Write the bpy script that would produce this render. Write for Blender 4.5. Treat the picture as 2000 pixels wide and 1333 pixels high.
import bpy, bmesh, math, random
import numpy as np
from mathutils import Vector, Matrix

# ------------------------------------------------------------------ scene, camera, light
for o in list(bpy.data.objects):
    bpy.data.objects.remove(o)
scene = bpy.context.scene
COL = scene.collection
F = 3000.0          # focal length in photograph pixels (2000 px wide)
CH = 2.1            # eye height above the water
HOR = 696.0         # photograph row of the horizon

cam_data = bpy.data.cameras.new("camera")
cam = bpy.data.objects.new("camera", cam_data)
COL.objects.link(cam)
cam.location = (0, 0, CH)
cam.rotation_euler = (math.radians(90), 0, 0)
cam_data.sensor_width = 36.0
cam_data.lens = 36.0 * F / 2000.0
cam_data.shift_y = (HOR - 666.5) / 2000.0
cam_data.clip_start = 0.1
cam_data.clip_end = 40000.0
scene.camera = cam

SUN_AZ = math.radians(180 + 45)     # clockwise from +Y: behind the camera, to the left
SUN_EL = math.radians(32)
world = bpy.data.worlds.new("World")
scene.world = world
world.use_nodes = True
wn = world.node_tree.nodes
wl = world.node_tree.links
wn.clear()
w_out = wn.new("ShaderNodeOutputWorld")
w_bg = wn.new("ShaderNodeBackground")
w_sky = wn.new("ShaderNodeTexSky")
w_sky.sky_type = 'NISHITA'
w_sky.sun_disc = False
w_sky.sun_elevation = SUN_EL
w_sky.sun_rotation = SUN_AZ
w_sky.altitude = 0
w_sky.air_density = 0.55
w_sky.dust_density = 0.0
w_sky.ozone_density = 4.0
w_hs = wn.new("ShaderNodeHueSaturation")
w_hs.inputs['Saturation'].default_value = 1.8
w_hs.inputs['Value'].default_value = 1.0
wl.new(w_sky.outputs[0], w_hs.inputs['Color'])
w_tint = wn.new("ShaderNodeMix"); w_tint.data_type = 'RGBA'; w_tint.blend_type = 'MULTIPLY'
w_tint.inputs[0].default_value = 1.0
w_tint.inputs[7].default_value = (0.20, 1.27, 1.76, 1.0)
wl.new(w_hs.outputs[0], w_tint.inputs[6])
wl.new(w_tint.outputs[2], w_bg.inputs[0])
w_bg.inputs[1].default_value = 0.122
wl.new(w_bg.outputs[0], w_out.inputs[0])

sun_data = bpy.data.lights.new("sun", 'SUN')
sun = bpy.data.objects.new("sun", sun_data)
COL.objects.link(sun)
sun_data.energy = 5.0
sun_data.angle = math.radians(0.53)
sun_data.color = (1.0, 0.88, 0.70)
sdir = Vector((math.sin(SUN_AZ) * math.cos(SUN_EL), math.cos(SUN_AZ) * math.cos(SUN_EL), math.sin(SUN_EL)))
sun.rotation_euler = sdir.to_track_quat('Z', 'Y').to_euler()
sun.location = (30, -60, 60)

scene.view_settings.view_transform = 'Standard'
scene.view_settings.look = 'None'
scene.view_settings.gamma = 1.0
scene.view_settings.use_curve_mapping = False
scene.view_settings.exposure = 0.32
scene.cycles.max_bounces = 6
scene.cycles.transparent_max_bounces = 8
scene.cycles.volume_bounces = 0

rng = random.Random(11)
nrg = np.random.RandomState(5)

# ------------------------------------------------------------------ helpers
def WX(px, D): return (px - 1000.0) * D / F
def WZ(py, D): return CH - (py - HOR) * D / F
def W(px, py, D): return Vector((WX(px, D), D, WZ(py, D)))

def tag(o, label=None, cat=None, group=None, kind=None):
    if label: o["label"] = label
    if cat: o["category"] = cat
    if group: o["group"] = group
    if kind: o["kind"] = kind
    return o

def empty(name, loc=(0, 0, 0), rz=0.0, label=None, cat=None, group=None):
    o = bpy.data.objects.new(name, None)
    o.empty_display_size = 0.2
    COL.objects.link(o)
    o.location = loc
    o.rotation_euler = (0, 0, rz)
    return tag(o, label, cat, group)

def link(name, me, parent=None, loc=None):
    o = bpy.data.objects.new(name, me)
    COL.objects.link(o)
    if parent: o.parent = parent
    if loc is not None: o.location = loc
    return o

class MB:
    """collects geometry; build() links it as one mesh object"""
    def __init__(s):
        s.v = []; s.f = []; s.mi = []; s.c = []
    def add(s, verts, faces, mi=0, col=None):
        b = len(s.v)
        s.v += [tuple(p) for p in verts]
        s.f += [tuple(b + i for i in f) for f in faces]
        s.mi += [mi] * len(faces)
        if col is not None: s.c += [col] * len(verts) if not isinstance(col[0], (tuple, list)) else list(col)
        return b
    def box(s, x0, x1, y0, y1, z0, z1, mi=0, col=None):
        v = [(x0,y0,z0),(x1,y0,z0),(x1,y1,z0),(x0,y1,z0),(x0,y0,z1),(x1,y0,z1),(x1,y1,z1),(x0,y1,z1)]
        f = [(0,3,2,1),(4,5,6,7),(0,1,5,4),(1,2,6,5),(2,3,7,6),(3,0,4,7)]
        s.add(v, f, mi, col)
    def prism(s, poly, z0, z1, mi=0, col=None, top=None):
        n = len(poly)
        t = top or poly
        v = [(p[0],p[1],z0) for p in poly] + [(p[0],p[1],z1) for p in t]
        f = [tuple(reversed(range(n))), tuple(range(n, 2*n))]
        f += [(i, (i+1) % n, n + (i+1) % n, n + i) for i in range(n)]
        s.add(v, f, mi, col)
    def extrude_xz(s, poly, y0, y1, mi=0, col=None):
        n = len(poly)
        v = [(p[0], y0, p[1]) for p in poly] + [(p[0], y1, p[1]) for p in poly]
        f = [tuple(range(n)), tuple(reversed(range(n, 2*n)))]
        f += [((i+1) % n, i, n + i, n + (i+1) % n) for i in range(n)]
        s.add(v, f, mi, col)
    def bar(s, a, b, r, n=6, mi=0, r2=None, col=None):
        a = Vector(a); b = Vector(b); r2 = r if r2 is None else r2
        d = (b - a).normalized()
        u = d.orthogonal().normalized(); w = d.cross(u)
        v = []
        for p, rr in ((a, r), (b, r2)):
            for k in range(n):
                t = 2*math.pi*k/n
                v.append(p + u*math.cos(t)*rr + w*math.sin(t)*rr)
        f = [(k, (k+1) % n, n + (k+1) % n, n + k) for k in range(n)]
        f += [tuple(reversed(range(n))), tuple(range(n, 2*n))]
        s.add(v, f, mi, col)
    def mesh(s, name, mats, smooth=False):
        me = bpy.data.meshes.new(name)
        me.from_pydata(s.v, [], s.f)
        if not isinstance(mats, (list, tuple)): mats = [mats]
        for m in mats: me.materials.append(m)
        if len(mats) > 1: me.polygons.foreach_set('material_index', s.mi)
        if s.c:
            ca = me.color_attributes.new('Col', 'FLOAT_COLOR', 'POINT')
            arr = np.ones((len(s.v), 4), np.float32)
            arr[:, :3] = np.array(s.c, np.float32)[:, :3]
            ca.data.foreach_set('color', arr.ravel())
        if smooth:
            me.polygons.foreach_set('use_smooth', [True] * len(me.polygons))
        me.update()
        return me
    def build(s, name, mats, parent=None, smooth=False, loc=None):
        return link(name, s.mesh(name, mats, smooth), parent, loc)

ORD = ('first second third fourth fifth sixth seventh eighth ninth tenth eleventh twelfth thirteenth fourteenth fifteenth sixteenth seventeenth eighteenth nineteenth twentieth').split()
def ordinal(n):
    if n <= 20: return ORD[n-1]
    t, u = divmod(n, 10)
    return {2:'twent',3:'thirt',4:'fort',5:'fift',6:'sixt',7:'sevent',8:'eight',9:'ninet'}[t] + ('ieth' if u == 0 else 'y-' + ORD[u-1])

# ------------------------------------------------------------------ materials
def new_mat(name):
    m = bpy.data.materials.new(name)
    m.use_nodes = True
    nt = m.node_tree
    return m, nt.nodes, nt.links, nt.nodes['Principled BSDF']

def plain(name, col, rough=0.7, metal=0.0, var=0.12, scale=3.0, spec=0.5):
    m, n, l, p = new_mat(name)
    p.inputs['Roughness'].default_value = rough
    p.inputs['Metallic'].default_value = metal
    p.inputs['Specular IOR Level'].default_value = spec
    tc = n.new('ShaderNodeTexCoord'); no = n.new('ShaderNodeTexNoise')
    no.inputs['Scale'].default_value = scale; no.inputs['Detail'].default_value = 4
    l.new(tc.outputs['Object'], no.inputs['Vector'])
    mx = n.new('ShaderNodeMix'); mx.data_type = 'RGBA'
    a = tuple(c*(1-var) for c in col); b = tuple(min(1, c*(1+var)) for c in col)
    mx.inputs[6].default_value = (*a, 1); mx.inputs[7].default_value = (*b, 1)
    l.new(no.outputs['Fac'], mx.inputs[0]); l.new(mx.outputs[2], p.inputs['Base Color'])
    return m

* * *

Please write out the material word for word from its first line through the line holding "from mathutils import Vector, Matrix", including both, and no line past it.

SOLVED EXERCISE »
Write the bpy script that would produce this render. Write for Blender 4.5. Treat the picture as 2000 pixels wide and 1333 pixels high.
import bpy, bmesh, math, random
import numpy as np
from mathutils import Vector, Matrix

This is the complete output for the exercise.